As the Quadrennial Defense Review is contemplating trade-offs between conventional and unconventional warfare, the defense undersecretary for acquisition called for a realistic national debate about military needs, and what the Pentagon can afford.
Krieg invoked President Dwight Eisenhower's warning about an all-powerful military-industrial complex, and said that while Ike's worst fears had proven groundless, "his concerns are still instructive." He said that the military-industrial complex had fared better when the Army, the sponsoring service canceled the Comanche helicopter program than when the Pentagon killed the Crusader gun and A-12 attack plane.
Krieg was asked whether his speech would become another "Last Supper" the 1993 dinner between then U.S. Secretary of Defense William Perry and defense CEOs that led to a wave of industry consolidation. But he appeared to brush off such comparisons.
"I don't know," he said after the speech in a hotel conference room in Arlington, Va. "Those are all part of the stuff we need to deal with. It's good to get the dialogue started."
Audience members sought clues about cuts being planned in the 2007 budget and the Quadrennial Defense Review, now under construction.
"Krieg is signaling that they might go after big programs" for outright cancellation instead of "salami-slicing" small portions of many programs, said one executive of a major defense contractor.
"His example of Comanche being the least painful cancellation suggests that services might be asked to cue up programs to cut."
If services take the lead on such cuts, shareholders of publicly owned defense companies might get the message that some lines of business are not worth fighting for" and force executives to stop lobbying their supporters in Congress, he said.
It remains to be seen whether the new set of Pentagon leaders, including acting U.S. deputy defense secretary Gordon England and Krieg himself, will convince Congress, the military services and the industry to accept program cuts.
Quiet Effort
Pentagon officials tried to roll back big programs in a secretly prepared preliminary document about the 2006 budget -- the PBD 753 memo signed by then-Deputy Defense Secretary Paul Wolfowitz. The memo became public late last year.
Trying to implement the memo "was a painful political process for the Pentagon," said Pierre Chao, defense industry analyst at the Center for Strategic and International Studies, Washington. "It is better to engage the industry, Congress and the military services than do it on an adversarial basis."
Unlike 1993, when defense companies were poorly organized to cope with the budget crunch, "big players today are broadly diversified and better able to engage in portfolio trades," said Chao, who believes Krieg was asking industry to open a dialogue.
In response to the challenges of the early 1990s, U.S. defense companies consolidated, but that solution is "not on the table now," Chao said. "We are not going to sit here and see the big five become big two."
Trying to keep bad news from the defense companies could be counterproductive, the company executive said.

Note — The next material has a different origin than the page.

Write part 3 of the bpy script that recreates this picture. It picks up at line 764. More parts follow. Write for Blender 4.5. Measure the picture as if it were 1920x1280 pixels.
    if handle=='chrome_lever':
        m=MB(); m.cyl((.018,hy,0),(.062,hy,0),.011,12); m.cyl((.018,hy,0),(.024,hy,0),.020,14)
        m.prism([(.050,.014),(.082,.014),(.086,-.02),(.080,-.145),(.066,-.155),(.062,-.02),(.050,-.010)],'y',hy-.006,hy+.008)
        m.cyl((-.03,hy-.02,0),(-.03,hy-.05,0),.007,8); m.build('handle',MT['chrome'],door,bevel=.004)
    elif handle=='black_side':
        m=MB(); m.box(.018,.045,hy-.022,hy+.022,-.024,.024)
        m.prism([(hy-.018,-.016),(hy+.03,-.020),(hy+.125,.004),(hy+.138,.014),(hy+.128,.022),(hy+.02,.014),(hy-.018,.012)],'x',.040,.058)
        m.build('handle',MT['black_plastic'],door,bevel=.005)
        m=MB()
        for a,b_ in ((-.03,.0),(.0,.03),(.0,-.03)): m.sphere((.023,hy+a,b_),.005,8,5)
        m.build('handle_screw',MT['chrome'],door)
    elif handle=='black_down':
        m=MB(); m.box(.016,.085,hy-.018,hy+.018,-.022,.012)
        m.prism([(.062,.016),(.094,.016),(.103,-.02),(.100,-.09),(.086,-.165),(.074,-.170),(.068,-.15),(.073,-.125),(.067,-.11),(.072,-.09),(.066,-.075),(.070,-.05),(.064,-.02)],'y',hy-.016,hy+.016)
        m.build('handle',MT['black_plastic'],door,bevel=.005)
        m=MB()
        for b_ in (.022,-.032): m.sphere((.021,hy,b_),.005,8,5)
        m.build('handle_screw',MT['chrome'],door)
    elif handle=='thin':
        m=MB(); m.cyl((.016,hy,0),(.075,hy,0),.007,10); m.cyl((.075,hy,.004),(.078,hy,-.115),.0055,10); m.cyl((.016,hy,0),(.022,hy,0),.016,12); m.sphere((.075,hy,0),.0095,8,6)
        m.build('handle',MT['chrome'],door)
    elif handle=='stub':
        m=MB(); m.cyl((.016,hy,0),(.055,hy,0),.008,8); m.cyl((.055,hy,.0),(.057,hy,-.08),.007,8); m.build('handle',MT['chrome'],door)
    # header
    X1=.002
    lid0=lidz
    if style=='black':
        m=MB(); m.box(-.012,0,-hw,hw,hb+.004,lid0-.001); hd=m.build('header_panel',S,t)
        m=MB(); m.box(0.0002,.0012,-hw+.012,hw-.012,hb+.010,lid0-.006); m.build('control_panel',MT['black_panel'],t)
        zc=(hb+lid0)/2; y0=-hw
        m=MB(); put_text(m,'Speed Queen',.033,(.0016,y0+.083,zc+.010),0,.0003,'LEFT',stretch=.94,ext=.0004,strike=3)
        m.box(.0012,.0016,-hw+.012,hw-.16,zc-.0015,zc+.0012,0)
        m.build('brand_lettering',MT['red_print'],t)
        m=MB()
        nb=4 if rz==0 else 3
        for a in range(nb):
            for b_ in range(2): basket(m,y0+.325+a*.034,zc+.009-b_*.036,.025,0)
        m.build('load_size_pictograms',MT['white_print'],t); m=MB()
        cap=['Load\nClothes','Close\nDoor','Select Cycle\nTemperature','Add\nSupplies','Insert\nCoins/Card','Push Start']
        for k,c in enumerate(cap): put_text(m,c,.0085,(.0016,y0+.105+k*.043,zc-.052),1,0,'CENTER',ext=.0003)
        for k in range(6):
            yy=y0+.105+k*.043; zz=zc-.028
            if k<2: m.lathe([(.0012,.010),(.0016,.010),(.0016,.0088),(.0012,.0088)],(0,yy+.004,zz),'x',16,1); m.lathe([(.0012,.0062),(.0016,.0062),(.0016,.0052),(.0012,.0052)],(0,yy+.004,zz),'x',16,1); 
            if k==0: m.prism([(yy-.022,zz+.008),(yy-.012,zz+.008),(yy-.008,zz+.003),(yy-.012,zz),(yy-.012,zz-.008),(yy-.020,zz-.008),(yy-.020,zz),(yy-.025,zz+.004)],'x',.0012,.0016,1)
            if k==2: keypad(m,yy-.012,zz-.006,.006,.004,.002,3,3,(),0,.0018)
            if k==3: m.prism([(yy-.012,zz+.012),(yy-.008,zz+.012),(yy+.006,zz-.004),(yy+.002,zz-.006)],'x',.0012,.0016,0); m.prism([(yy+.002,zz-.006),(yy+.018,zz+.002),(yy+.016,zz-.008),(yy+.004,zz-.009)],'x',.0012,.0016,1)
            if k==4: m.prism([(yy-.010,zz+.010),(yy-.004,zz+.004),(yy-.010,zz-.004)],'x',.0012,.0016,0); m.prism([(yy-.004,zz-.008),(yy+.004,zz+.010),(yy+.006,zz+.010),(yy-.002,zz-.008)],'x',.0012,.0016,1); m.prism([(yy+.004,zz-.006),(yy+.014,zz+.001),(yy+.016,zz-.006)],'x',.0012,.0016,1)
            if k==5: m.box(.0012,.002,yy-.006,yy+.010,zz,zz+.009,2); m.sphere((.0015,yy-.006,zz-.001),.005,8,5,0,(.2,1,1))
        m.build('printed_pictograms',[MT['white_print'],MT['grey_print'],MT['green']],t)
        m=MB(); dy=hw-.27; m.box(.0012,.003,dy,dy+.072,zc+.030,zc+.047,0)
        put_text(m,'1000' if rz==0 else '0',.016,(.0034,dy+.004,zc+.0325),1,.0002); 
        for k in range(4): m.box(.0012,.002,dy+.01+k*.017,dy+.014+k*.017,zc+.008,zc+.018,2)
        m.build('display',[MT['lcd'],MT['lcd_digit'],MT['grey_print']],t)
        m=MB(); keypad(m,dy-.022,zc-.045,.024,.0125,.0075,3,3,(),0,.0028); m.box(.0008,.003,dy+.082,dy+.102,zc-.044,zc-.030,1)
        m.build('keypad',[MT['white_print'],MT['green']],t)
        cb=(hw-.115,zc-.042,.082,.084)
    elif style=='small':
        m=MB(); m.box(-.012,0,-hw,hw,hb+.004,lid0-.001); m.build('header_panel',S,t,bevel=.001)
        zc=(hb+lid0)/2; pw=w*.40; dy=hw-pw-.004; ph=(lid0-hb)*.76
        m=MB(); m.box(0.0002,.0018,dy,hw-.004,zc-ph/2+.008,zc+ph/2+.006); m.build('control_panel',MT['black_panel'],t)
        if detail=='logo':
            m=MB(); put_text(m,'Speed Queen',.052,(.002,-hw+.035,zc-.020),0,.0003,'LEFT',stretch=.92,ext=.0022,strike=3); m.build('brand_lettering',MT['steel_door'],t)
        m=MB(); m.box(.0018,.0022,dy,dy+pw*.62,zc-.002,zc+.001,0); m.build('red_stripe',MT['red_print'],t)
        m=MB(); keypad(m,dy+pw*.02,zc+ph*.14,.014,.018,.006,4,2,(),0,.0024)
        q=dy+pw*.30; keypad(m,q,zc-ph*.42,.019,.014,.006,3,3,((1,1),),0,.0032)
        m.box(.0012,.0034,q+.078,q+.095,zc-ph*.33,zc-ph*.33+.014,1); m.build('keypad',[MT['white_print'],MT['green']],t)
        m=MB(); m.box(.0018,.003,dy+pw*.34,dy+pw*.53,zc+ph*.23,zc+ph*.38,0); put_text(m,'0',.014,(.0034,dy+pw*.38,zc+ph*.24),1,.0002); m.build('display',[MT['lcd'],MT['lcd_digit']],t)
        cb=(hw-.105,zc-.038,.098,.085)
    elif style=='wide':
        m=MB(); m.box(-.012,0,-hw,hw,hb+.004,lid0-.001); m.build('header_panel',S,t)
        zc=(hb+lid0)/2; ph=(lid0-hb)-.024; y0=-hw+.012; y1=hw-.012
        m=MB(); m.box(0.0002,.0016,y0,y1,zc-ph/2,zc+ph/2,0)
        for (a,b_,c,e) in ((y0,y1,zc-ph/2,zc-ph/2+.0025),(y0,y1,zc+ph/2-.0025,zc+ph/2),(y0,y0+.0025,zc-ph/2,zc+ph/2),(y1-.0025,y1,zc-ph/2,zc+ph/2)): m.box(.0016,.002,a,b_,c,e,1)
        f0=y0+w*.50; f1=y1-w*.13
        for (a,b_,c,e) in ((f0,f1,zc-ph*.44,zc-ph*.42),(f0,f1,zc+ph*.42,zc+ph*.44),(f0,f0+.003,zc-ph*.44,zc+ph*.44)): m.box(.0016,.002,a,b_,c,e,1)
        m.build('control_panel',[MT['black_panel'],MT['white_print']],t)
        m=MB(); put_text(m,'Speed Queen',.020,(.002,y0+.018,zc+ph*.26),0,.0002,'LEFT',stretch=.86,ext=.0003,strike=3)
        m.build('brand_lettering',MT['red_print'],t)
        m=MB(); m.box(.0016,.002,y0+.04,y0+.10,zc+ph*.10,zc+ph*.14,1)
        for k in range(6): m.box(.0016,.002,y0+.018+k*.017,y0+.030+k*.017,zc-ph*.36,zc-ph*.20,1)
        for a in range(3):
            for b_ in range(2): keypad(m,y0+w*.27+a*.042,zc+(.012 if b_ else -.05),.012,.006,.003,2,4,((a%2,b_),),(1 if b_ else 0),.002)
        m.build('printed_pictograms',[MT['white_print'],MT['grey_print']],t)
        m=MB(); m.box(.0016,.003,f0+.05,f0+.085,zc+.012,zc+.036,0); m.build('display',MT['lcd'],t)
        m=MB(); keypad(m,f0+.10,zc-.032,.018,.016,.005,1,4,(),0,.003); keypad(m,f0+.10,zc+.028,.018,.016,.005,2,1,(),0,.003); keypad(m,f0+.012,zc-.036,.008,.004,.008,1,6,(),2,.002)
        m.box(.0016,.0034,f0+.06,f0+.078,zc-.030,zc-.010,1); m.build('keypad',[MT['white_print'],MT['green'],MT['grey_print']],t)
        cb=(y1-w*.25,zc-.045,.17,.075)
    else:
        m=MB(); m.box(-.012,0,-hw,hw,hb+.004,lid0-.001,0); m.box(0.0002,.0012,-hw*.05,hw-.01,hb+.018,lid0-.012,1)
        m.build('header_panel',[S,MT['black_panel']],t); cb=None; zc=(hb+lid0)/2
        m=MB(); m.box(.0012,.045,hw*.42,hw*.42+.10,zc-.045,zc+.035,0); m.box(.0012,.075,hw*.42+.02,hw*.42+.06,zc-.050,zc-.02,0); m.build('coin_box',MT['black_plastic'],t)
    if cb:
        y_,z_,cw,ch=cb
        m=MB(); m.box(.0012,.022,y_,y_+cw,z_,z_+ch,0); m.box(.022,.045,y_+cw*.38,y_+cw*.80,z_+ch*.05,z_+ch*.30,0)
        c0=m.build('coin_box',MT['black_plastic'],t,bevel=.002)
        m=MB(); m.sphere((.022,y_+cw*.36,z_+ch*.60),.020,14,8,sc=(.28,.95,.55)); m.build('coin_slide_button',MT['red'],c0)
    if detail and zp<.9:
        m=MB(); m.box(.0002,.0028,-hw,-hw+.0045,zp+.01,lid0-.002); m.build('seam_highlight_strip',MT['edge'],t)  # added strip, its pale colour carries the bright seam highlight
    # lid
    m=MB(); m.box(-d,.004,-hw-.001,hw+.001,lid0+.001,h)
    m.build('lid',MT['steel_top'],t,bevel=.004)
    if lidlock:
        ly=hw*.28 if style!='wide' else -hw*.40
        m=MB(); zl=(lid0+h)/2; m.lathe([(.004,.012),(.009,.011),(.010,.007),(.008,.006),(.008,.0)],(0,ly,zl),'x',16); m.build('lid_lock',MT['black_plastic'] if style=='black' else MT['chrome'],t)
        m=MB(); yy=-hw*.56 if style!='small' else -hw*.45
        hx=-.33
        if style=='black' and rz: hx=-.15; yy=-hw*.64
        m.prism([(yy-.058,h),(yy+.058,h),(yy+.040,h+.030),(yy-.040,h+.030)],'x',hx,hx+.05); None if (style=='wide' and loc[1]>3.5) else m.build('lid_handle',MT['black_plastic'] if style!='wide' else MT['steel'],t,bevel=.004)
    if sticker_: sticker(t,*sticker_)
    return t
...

When decisions "go down, you will be surprised how quickly we can mobilize -- we know the phone numbers of all our senators," the executive said.
Cuts Coming or Not?
But not everyone was alarmed by Krieg's speech.
"I've heard words like 'big cuts are coming' before," said another company executive. "I'm more of the wait-and-see type, and not an alarmist."

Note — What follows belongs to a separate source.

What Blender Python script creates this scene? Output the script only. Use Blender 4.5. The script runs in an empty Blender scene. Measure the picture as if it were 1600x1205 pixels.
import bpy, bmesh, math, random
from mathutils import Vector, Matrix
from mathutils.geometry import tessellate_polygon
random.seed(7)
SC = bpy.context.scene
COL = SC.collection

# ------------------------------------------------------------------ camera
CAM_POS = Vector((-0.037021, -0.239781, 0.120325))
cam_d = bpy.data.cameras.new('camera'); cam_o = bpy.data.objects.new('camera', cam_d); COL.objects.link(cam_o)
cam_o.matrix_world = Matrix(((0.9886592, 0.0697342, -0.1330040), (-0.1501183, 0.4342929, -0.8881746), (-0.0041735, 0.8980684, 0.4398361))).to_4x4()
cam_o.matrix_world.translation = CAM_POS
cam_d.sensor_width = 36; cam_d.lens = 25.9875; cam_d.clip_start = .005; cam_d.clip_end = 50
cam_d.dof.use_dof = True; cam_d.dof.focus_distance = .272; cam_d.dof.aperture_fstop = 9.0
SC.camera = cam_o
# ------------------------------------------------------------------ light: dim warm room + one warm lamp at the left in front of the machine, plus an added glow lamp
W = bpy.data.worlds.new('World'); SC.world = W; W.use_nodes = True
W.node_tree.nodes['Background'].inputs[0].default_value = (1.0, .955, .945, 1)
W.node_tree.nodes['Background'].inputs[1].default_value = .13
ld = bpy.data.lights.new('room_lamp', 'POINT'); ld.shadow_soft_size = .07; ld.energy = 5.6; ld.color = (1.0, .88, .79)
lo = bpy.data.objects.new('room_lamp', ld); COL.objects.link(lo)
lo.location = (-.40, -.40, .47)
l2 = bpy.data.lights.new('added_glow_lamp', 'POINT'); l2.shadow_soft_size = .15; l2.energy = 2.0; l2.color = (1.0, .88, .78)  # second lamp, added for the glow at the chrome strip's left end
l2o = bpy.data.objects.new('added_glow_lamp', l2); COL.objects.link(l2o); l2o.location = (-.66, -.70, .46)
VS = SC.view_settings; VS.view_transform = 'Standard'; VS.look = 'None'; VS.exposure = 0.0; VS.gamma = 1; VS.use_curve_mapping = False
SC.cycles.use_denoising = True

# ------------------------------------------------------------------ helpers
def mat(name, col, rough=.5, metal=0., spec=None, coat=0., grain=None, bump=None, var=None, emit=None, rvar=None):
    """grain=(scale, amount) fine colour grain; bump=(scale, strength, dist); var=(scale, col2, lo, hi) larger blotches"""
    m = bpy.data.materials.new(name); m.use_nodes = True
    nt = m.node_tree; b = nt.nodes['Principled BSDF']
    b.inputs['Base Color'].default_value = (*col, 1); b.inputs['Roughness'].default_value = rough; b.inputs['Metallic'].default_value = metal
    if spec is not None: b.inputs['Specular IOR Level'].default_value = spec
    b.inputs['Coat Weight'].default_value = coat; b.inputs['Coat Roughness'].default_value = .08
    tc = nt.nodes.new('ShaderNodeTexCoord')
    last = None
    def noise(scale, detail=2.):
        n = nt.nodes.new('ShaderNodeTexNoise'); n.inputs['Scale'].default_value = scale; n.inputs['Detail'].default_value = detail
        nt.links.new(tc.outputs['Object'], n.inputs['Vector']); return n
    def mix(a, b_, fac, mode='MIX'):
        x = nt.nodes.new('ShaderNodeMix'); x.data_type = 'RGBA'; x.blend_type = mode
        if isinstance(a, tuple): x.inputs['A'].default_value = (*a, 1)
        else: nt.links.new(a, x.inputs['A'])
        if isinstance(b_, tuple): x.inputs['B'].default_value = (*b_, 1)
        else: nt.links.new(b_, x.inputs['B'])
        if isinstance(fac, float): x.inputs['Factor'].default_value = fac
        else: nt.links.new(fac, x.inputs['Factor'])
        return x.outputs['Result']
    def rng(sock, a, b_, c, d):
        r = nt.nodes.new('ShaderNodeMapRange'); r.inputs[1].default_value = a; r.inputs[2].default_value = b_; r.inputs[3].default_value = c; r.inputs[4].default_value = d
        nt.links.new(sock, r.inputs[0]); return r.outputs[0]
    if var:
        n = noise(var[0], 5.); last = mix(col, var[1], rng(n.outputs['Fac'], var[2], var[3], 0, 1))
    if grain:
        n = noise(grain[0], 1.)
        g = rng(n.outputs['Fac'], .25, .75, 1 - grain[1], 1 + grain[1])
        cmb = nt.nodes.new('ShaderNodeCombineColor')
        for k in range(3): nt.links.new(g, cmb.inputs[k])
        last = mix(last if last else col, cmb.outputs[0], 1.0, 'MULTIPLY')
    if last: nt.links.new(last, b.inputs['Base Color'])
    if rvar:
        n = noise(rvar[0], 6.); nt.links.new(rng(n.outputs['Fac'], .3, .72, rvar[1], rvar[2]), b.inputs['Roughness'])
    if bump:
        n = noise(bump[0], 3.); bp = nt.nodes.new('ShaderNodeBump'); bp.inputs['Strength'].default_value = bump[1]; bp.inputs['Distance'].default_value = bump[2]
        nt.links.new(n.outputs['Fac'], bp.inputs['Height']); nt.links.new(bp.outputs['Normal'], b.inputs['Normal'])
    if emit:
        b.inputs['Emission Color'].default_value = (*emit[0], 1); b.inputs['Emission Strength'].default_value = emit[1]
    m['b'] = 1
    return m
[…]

Citing Congressional Budget Office (CBO) forecasts, the second executive said, "It's not a big revelation that the budget is tight and there might be cancellations. Some programs may be delayed and others stretched out."
The CBO is preparing its annual report, "Long-Term Implications of Current Defense Plans," for release in a few weeks.
One congressional official familiar with budget projections said Bush administration officials often talk big about cutting spending, then raise it.
"Clean program kills are few, and even in such cases they ended up with disproportionately small savings," the official said.
Cutting or killing big programs like the F/A-22, Joint Strike Fighter, the DD(X), and Future Combat Systems could save big bucks, but "there is no evidence they have the motivation to do it," the official said.
Heidi Wood, defense industry analyst at Morgan Stanley, New York, sees some evidence of tougher action by Pentagon officials in space programs. Until recently, officials often maintained or even boosted funding for poorly performing space programs.
"Now, they are willing to cut and change things earlier in the game and punish poor performance," she said.
She cited the classified Future Imagery Architecture program, in which John Negroponte, the director of National Intelligence, has reportedly stripped work from Boeing and awarded a role to Lockheed Martin, which lost the original contract to Boeing.
She also said "increasingly some hardline tactics are being taken" in the Space Based Infrared System and National Polar Orbiting Operational Environmental Satellite system programs.
The Bigger Problem
But Wood joined other analysts and industry executives in pointing to a bigger challenge than spending on new weapons: the rising cost of operations and maintenance.
Last year, the CBO projected that operations and maintenance expenditure plus military construction and family housing costs could grow from $257 billion in 2005 to $332 billion in 2022.
The 2004 report said spending on new weapons will rise from $145 billion that year to a peak of $191 billion in 2013 and then decline to $165 billion by 2022.
Defense officials "are not addressing the major drivers of cost," the congressional official said. "No serious discussion of the operations side of the house."
Ad Hoc Cuts
He said ad hoc cuts to capital expenditure without addressing the operations and maintenance costs, would be like a "man swimming in credit card debt and driving a Ferrari but trying to cut back on Starbucks coffee."
Krieg did mention efforts to improve efficiency — for example, by adopting Lean Six Sigma quality-control practices and using shipment-tracking radio-frequency tags that might slash maintenance time from 85 days to five.
But the acquisition chief also noted that the Pentagon dealt with its early-1990s mismatch between resources and demand for military services by cutting weapons spending.
"If procurement spending is the historical balancer, how are you going to manage your capital stock?" he said. "I argue that it will require choices."